* **PROBLEM STATEMENT**:
Copy out each line in the material below that has the word "this".

* **ENTRIES**:
════════

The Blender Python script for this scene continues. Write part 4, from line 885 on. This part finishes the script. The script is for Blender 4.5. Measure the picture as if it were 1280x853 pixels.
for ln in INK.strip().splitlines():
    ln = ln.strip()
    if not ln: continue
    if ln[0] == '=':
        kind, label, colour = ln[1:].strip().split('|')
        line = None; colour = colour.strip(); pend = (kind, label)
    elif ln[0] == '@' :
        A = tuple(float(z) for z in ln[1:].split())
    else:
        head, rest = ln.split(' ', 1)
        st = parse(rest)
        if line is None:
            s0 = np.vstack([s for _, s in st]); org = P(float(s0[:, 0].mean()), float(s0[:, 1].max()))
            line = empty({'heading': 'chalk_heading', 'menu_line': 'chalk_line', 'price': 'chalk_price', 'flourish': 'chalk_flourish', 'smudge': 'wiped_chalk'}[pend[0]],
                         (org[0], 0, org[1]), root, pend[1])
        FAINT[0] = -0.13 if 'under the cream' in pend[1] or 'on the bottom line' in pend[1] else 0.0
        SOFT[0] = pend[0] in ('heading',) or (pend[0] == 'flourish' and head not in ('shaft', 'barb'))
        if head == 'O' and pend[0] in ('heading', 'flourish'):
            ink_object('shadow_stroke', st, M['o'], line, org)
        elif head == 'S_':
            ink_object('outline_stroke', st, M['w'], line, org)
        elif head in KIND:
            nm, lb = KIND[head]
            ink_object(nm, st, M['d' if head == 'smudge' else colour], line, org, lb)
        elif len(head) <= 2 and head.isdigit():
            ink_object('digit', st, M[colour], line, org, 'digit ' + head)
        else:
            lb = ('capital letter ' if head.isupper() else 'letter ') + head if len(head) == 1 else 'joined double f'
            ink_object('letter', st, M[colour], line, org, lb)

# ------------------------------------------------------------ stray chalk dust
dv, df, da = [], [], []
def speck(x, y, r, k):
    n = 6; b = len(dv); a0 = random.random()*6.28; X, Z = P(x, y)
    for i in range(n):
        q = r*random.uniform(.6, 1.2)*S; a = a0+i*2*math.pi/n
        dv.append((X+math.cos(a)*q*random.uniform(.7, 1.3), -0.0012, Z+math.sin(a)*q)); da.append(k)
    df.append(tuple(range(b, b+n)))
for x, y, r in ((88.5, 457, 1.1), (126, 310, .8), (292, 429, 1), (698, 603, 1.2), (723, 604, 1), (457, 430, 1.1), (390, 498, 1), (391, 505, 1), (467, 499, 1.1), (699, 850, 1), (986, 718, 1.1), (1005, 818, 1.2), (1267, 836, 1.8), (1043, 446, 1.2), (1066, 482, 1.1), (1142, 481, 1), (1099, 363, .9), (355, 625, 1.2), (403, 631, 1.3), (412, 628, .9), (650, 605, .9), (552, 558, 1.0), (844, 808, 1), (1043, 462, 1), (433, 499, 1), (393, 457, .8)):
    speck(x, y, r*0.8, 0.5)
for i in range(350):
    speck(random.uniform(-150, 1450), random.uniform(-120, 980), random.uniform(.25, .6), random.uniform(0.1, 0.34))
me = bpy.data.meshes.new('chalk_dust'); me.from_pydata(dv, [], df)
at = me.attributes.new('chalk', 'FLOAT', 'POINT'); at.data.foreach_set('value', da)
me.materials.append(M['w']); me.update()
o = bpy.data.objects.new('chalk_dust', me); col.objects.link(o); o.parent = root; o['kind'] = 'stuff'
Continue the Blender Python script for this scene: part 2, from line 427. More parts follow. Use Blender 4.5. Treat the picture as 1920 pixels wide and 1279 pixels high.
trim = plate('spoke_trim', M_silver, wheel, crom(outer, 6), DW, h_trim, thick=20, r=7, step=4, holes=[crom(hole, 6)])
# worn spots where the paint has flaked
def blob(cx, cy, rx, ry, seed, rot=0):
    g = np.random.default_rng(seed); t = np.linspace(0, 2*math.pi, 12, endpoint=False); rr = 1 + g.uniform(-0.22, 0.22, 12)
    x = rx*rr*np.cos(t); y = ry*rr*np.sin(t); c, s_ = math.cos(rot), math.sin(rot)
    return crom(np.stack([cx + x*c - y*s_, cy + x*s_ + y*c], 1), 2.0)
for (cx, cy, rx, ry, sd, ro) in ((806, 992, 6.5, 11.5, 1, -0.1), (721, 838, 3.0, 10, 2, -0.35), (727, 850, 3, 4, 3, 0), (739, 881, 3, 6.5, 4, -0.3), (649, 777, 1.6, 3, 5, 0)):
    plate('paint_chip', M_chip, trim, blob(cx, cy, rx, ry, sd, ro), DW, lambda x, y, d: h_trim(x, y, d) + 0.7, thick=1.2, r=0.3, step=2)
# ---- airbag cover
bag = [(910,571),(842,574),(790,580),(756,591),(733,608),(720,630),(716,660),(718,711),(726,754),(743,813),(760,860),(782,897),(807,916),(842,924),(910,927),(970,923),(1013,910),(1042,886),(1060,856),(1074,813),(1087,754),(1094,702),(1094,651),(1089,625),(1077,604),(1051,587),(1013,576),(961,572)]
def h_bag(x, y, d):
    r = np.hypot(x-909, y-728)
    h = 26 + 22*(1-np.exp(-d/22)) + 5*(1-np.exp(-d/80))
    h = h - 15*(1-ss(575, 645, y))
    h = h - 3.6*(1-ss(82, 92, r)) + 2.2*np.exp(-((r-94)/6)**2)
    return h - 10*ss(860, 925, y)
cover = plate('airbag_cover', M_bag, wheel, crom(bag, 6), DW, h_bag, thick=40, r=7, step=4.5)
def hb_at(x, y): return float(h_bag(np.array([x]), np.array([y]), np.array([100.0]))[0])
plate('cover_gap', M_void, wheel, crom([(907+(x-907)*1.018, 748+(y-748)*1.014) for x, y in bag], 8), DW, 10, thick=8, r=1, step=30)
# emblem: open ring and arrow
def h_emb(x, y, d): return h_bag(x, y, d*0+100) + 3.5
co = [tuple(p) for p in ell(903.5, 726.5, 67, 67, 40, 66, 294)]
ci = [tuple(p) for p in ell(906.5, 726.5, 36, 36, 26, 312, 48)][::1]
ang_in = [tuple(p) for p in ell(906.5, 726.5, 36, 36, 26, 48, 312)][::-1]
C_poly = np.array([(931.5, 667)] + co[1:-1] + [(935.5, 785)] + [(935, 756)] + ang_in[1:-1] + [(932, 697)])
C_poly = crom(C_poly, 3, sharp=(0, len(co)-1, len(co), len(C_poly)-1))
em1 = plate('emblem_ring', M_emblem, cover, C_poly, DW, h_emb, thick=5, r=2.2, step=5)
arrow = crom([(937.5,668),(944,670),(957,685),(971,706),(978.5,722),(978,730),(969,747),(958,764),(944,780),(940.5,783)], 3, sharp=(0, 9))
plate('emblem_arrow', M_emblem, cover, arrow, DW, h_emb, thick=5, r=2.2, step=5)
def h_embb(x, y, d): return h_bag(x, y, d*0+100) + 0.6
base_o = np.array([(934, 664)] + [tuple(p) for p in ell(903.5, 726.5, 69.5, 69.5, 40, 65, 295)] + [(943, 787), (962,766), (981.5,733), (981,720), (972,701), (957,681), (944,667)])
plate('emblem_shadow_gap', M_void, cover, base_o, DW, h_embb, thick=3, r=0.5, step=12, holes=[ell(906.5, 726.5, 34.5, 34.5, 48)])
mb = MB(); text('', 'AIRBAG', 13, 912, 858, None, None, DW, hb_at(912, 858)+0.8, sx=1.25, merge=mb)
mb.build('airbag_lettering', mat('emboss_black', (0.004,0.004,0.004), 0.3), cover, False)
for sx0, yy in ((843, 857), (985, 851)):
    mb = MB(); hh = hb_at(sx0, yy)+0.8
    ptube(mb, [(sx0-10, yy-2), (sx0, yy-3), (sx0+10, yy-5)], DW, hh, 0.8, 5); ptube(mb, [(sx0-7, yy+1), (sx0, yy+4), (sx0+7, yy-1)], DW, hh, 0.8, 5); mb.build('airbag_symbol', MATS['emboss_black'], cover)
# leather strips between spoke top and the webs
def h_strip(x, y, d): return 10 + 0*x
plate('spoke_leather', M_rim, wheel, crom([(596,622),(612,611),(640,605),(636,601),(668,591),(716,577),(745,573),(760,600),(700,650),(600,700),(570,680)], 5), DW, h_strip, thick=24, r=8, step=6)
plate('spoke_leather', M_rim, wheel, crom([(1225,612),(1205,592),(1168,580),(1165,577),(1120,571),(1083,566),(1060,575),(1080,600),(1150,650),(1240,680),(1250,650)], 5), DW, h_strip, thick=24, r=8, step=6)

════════

* **TASK SOLUTION**:
The Blender Python script for this scene continues. Write part 4, from line 885 on. This part finishes the script. The script is for Blender 4.5. Measure the picture as if it were 1280x853 pixels.
Continue the Blender Python script for this scene: part 2, from line 427. More parts follow. Use Blender 4.5. Treat the picture as 1920 pixels wide and 1279 pixels high.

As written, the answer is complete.